An example would be $L_1 = \{a^n | n \in \mathbb{N}\} \cap L_2 = \{0\} = \emptyset$.

• Is this a correct proof?
• If not, how can I prove this theorem?
• Is the empty language decidable?

Answer 1

Context-free languages are decidable, and decidable languages are closed under intersection.

So, though the intersection of two CF languages may not be CF, it is decidable.

Remarks on your example:

• $\emptyset=\{\}\neq$ $\{0\}$

• $L_1\cap\emptyset=\emptyset$ which is context-free.

• You cannot prove your claim, because it is wrong

• the empty language is decidable: the answer is always "no, this string is not in the empty set".

Answer 2

Make sure that you understand what decidable means for a language $L$: it means that there is an algorithm that, given $x$, terminates and outputs either $x \in L$ or $x \notin L$ (correctly). It is easy to construct such an algorithm for the language $L = \emptyset$: it always returns $x \notin L$.

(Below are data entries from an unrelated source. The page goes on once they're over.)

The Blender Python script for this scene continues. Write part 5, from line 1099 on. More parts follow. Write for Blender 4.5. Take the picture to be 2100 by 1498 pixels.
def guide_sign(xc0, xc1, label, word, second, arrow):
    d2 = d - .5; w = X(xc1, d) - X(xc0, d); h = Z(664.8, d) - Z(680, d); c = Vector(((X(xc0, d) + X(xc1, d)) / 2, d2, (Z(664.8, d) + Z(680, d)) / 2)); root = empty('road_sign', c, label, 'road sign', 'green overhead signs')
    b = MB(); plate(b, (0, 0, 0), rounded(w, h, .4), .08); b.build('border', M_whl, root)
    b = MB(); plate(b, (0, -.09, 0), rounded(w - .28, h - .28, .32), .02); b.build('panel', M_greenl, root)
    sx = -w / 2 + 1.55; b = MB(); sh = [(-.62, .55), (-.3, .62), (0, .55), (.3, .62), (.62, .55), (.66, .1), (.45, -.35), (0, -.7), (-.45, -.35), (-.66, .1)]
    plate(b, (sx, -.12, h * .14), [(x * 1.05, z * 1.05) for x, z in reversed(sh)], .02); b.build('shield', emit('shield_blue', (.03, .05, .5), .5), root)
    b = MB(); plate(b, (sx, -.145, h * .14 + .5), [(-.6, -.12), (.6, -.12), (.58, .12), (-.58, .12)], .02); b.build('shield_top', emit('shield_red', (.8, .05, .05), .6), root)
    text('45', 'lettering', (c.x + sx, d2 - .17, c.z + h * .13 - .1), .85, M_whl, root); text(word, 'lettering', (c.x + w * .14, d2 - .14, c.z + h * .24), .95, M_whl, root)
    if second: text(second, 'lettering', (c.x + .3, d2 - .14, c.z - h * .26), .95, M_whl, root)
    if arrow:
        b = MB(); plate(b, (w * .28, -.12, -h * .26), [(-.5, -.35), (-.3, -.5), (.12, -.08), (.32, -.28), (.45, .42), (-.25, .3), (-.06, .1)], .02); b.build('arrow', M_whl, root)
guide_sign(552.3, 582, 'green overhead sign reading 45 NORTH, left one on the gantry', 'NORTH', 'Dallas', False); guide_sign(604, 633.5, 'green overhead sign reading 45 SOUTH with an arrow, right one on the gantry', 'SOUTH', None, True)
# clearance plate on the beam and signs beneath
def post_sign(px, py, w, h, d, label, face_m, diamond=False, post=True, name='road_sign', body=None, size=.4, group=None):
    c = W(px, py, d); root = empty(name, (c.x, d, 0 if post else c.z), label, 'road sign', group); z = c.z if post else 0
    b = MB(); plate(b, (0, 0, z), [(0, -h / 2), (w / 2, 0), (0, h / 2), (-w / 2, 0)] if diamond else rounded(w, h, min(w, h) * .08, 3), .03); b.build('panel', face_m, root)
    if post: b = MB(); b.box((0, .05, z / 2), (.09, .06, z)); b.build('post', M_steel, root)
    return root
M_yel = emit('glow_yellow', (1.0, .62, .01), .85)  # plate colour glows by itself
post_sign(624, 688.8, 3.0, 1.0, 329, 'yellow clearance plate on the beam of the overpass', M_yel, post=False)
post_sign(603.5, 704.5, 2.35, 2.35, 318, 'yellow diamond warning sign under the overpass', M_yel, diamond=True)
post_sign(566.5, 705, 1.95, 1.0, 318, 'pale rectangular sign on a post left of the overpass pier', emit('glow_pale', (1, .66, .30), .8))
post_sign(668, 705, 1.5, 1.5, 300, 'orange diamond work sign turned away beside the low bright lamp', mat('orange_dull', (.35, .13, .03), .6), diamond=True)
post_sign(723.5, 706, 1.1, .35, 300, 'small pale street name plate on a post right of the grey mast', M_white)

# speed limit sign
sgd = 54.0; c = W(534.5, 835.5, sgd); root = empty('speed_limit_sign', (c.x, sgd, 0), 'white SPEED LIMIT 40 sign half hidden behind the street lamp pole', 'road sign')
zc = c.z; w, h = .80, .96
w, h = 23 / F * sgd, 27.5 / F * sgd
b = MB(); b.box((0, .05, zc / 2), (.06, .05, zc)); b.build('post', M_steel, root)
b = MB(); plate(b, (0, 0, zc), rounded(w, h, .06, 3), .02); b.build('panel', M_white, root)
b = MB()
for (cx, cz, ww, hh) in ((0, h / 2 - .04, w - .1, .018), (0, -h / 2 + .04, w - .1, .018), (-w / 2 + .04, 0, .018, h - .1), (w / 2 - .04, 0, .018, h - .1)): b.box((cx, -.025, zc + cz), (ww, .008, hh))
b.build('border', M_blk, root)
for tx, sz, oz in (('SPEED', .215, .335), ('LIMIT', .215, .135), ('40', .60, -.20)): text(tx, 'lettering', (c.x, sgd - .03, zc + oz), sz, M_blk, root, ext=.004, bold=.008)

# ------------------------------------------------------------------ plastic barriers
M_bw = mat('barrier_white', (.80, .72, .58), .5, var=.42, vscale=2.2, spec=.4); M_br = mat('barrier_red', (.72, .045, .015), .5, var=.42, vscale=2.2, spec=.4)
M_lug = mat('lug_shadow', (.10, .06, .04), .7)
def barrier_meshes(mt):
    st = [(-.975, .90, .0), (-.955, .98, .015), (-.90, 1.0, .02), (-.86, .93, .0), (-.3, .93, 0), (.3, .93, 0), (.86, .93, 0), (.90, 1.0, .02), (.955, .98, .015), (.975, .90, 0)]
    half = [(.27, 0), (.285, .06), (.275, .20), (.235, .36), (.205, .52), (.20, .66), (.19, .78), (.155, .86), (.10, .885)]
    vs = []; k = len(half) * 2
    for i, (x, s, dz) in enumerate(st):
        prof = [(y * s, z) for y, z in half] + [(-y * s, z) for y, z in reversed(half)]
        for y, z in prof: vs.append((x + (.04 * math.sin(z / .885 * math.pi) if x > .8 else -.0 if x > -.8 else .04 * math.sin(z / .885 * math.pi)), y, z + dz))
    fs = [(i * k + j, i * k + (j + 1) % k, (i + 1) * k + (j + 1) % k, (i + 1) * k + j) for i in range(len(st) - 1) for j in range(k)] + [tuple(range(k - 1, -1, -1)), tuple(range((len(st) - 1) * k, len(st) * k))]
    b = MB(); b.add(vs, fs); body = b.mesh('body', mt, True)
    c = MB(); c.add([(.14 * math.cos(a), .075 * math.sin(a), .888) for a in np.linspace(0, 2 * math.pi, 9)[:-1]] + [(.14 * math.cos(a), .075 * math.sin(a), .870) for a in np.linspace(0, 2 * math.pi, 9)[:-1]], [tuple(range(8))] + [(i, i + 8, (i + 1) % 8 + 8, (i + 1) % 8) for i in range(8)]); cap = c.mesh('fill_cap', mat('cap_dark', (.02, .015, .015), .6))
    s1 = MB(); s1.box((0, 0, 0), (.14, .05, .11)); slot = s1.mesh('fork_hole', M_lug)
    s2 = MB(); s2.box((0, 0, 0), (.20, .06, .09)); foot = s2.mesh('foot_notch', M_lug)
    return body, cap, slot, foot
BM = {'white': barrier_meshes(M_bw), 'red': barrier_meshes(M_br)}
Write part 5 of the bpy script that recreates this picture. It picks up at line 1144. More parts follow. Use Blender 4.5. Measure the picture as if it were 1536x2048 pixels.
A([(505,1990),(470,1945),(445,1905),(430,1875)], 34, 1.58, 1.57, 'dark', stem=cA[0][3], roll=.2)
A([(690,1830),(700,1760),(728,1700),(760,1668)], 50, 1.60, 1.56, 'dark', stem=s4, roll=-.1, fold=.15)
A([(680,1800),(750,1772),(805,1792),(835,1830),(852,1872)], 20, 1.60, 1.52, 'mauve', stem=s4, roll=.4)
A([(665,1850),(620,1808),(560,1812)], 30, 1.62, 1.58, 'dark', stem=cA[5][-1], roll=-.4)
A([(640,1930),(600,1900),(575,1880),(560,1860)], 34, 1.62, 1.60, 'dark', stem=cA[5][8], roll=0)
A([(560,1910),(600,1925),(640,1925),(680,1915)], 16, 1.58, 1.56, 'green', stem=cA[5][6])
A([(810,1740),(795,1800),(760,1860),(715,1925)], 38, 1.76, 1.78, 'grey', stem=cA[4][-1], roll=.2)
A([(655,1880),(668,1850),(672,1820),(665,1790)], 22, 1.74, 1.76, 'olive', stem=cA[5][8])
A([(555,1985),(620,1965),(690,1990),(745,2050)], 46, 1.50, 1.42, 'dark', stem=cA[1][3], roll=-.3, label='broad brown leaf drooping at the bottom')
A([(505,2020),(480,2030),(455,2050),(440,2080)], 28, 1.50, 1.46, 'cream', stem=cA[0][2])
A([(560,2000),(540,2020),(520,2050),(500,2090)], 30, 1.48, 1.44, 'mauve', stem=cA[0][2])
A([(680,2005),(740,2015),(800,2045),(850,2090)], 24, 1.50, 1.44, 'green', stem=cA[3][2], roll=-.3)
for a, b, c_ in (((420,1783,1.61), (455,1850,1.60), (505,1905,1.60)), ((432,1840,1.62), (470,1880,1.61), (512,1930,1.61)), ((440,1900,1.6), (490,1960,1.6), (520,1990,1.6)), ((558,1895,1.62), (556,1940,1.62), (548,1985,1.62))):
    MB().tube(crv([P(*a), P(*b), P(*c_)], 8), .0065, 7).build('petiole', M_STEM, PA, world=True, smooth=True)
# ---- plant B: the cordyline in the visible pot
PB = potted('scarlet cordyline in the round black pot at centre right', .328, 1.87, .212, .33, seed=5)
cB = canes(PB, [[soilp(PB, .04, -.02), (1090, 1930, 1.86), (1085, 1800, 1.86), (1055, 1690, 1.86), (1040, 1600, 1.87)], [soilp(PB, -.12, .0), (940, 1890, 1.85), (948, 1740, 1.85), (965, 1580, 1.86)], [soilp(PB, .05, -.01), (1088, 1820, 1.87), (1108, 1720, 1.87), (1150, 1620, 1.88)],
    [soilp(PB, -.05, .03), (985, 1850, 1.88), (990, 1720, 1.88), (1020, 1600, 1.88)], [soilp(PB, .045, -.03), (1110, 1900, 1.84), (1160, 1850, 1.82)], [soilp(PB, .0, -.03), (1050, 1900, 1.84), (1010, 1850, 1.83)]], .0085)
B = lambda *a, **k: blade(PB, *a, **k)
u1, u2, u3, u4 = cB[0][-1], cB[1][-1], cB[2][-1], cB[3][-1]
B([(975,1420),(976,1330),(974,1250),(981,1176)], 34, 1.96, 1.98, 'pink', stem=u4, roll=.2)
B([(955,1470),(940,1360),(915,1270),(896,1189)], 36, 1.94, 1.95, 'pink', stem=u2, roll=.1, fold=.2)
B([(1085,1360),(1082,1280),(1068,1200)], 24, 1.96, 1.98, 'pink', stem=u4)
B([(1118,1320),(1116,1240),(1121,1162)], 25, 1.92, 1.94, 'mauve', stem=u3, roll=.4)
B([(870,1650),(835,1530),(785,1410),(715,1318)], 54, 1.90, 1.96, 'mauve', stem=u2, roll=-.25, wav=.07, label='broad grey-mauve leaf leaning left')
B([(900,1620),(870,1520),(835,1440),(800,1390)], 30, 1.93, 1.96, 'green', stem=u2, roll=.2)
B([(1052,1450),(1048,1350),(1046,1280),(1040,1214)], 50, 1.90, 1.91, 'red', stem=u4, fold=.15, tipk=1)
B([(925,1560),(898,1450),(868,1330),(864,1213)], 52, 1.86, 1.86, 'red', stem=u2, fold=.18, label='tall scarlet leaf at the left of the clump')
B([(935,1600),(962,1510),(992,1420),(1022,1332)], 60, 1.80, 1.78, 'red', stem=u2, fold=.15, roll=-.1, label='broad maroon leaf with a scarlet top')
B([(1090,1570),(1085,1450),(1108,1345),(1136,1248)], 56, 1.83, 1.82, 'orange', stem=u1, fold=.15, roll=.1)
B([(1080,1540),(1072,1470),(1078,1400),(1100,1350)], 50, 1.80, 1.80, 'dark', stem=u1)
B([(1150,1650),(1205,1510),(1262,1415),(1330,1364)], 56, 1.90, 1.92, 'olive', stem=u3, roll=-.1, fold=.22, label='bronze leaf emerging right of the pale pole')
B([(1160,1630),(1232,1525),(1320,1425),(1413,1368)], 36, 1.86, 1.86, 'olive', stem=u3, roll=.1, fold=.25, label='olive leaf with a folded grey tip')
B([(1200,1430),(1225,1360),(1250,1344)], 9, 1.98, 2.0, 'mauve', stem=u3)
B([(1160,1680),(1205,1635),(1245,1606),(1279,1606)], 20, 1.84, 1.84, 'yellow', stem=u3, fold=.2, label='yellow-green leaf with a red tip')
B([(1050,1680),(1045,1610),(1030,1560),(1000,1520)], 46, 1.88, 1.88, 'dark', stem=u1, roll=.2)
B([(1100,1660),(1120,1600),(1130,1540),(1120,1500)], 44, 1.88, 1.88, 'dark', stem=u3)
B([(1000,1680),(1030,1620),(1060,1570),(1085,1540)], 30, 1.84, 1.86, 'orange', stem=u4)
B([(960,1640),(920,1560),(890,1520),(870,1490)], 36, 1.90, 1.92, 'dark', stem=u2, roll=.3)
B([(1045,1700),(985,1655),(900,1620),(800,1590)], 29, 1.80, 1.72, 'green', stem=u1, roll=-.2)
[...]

As babou mentions in their answer, while context-free languages are not closed under intersection, it is easy to decide whether $x \in L_1 \cap L_2$ for any context-free $L_1,L_2$:

• First determine whether $x \in L_1$ and $x \in L_2$
• If both are true:
  • return $x \in L_1 \cap L_2$
• Otherwise:
  • return the converse.

As babou mentions, we only really use the fact that $L_1,L_2$ are themselves decidable.